As uneasy as corrections make investors, they're normal interruptions of bull-market runs. And one right now wouldn't necessarily mark the end of the current eight-year-old bull run.
Lamensdorf points to the advancing/declining volume of equities on the New York Stock Exchange and the Nasdaq as evidence that the rally is due for a break. It's an indicator of how much pressure traders are placing to either buy or sell a stock, and signals bullish or bearish sentiment. When advancing volume exceeds declining volume on net, that's bullish.
The 21-day cumulative excess of advancing share volume over declining share volume has hit four record highs since 2016. This happened while the S&P 500 hit all-time highs.
But every new peak has been lower than the previous one, and it shows that institutional buying has not been following the indexes, Lamensdorf said.

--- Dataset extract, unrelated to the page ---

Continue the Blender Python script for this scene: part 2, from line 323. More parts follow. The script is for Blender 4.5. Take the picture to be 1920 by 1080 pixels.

In addition to this, "an alarming percentage" of NYSE and Nasdaq stocks are hitting 52-week lows even though the S&P 500 has marked several new highs.
"Recently there were more than 340 securities that sank to 52-week lows, the second highest level going back as far as 1965," Lamensdorf said. "Similar spikes occurred in 1973 and 1999, both directly preceding significant corrections."
He also points to Investors Intelligence's weekly report on buy and sell climaxes. A buy climax occurs when a stock makes a 12-month high, but closes the week with a loss. Buying climaxes over the last 18 months have remained elevated, Lamensdorf said, and it shows that buyer interest is topping out.
Lamensdorf's ETF is 50% short equities in anticipation of a correction.